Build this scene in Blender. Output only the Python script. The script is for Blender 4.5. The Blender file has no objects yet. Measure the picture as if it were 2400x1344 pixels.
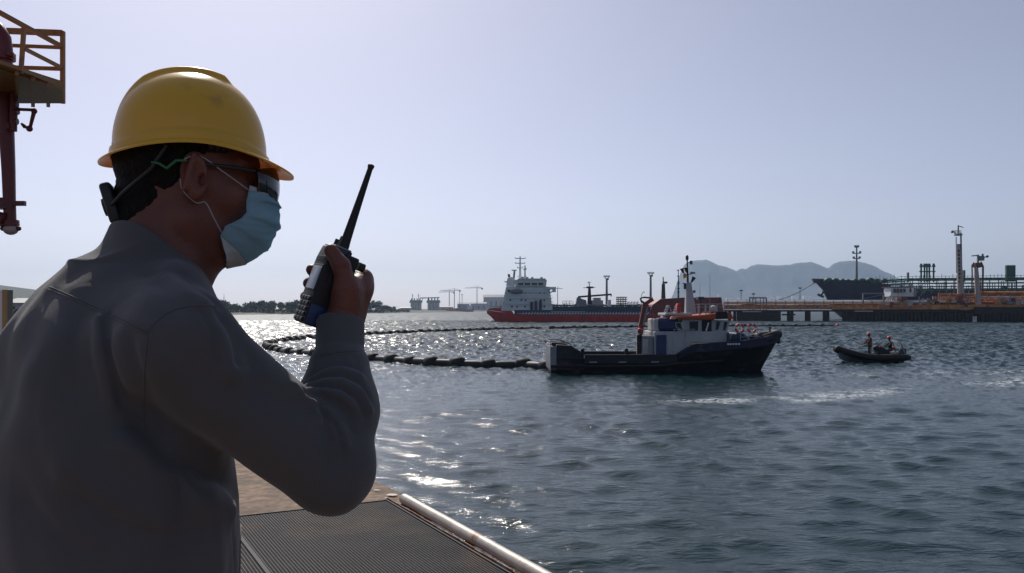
import bpy, bmesh, math, random
import numpy as np
from mathutils import Vector, Matrix

random.seed(7)
rng = np.random.default_rng(7)
sc = bpy.context.scene
COL = sc.collection

# ------------------------------------------------------------------ camera, sky, sun, exposure
H = 3.67                      # camera height above the water
DOCK = 2.20                   # quay level above the water
F = 2000.0                    # focal length in pixels of the 2400 wide photograph
HZ = 727.0                    # horizon row
cam_d = bpy.data.cameras.new('camera')
cam_d.sensor_width = 36.0
cam_d.lens = 36.0 * F / 2400.0
cam_d.shift_y = (HZ - 672.0) / 2400.0
cam_d.clip_start = 0.05
cam_d.clip_end = 60000.0
cam_d.dof.use_dof = False
cam = bpy.data.objects.new('camera', cam_d)
cam.location = (0, 0, H)
cam.rotation_euler = (math.radians(90), 0, 0)
COL.objects.link(cam)
sc.camera = cam

SUN_EL, SUN_AZ = math.radians(42.0), math.radians(-19.0)      # azimuth from +Y towards +X
world = bpy.data.worlds.new('World')
sc.world = world
world.use_nodes = True
wn = world.node_tree
wn.nodes.clear()
w_out = wn.nodes.new('ShaderNodeOutputWorld')
w_bg = wn.nodes.new('ShaderNodeBackground')
w_sky = wn.nodes.new('ShaderNodeTexSky')
w_sky.sky_type = 'NISHITA'
w_sky.sun_disc = False
w_sky.sun_elevation = SUN_EL
w_sky.sun_rotation = SUN_AZ
w_sky.altitude = 0
w_sky.air_density = 0.7
w_sky.dust_density = 1.1
w_sky.ozone_density = 1.5
w_bg.inputs['Strength'].default_value = 0.105
w_hs = wn.nodes.new('ShaderNodeHueSaturation')          # the camera's white balance: paler, a touch towards lavender
w_hs.inputs['Saturation'].default_value = 0.64
w_mx = wn.nodes.new('ShaderNodeMixRGB')
w_mx.blend_type = 'MULTIPLY'
w_mx.inputs[0].default_value = 1.0
w_mx.inputs[2].default_value = (1.03, 0.985, 1.06, 1)
wn.links.new(w_sky.outputs[0], w_hs.inputs['Color'])
wn.links.new(w_hs.outputs[0], w_mx.inputs[1])
wn.links.new(w_mx.outputs[0], w_bg.inputs[0])
wn.links.new(w_bg.outputs[0], w_out.inputs[0])

sun_d = bpy.data.lights.new('sun', 'SUN')
sun_d.energy = 4.5
sun_d.angle = math.radians(0.55)
sun_d.color = (1.0, 0.94, 0.85)
sun = bpy.data.objects.new('sun', sun_d)
to_sun = Vector((math.sin(SUN_AZ) * math.cos(SUN_EL), math.cos(SUN_AZ) * math.cos(SUN_EL), math.sin(SUN_EL)))
sun.rotation_euler = (-to_sun).to_track_quat('-Z', 'Y').to_euler()
sun.location = (-20, 60, 80)
COL.objects.link(sun)

vs = sc.view_settings
vs.view_transform = 'Standard'
vs.look = 'None'
vs.gamma = 1.0
vs.use_curve_mapping = False
vs.exposure = -0.20
sc.render.engine = 'CYCLES'
cy = sc.cycles
cy.use_denoising = True
cy.max_bounces = 6
cy.diffuse_bounces = 3
cy.glossy_bounces = 3
cy.transmission_bounces = 4
cy.volume_bounces = 0
cy.transparent_max_bounces = 8
cy.caustics_reflective = False
cy.caustics_refractive = False
cy.sample_clamp_indirect = 6.0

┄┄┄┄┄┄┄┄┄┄

WHAT NEEDS TO BE DONE: Repeat the listing above exactly, with no pictures.

EXERCISE ANSWER:
Build this scene in Blender. Output only the Python script. The script is for Blender 4.5. The Blender file has no objects yet. Measure the picture as if it were 2400x1344 pixels.
import bpy, bmesh, math, random
import numpy as np
from mathutils import Vector, Matrix

random.seed(7)
rng = np.random.default_rng(7)
sc = bpy.context.scene
COL = sc.collection

# ------------------------------------------------------------------ camera, sky, sun, exposure
H = 3.67                      # camera height above the water
DOCK = 2.20                   # quay level above the water
F = 2000.0                    # focal length in pixels of the 2400 wide photograph
HZ = 727.0                    # horizon row
cam_d = bpy.data.cameras.new('camera')
cam_d.sensor_width = 36.0
cam_d.lens = 36.0 * F / 2400.0
cam_d.shift_y = (HZ - 672.0) / 2400.0
cam_d.clip_start = 0.05
cam_d.clip_end = 60000.0
cam_d.dof.use_dof = False
cam = bpy.data.objects.new('camera', cam_d)
cam.location = (0, 0, H)
cam.rotation_euler = (math.radians(90), 0, 0)
COL.objects.link(cam)
sc.camera = cam

SUN_EL, SUN_AZ = math.radians(42.0), math.radians(-19.0)      # azimuth from +Y towards +X
world = bpy.data.worlds.new('World')
sc.world = world
world.use_nodes = True
wn = world.node_tree
wn.nodes.clear()
w_out = wn.nodes.new('ShaderNodeOutputWorld')
w_bg = wn.nodes.new('ShaderNodeBackground')
w_sky = wn.nodes.new('ShaderNodeTexSky')
w_sky.sky_type = 'NISHITA'
w_sky.sun_disc = False
w_sky.sun_elevation = SUN_EL
w_sky.sun_rotation = SUN_AZ
w_sky.altitude = 0
w_sky.air_density = 0.7
w_sky.dust_density = 1.1
w_sky.ozone_density = 1.5
w_bg.inputs['Strength'].default_value = 0.105
w_hs = wn.nodes.new('ShaderNodeHueSaturation')          # the camera's white balance: paler, a touch towards lavender
w_hs.inputs['Saturation'].default_value = 0.64
w_mx = wn.nodes.new('ShaderNodeMixRGB')
w_mx.blend_type = 'MULTIPLY'
w_mx.inputs[0].default_value = 1.0
w_mx.inputs[2].default_value = (1.03, 0.985, 1.06, 1)
wn.links.new(w_sky.outputs[0], w_hs.inputs['Color'])
wn.links.new(w_hs.outputs[0], w_mx.inputs[1])
wn.links.new(w_mx.outputs[0], w_bg.inputs[0])
wn.links.new(w_bg.outputs[0], w_out.inputs[0])

sun_d = bpy.data.lights.new('sun', 'SUN')
sun_d.energy = 4.5
sun_d.angle = math.radians(0.55)
sun_d.color = (1.0, 0.94, 0.85)
sun = bpy.data.objects.new('sun', sun_d)
to_sun = Vector((math.sin(SUN_AZ) * math.cos(SUN_EL), math.cos(SUN_AZ) * math.cos(SUN_EL), math.sin(SUN_EL)))
sun.rotation_euler = (-to_sun).to_track_quat('-Z', 'Y').to_euler()
sun.location = (-20, 60, 80)
COL.objects.link(sun)

vs = sc.view_settings
vs.view_transform = 'Standard'
vs.look = 'None'
vs.gamma = 1.0
vs.use_curve_mapping = False
vs.exposure = -0.20
sc.render.engine = 'CYCLES'
cy = sc.cycles
cy.use_denoising = True
cy.max_bounces = 6
cy.diffuse_bounces = 3
cy.glossy_bounces = 3
cy.transmission_bounces = 4
cy.volume_bounces = 0
cy.transparent_max_bounces = 8
cy.caustics_reflective = False
cy.caustics_refractive = False
cy.sample_clamp_indirect = 6.0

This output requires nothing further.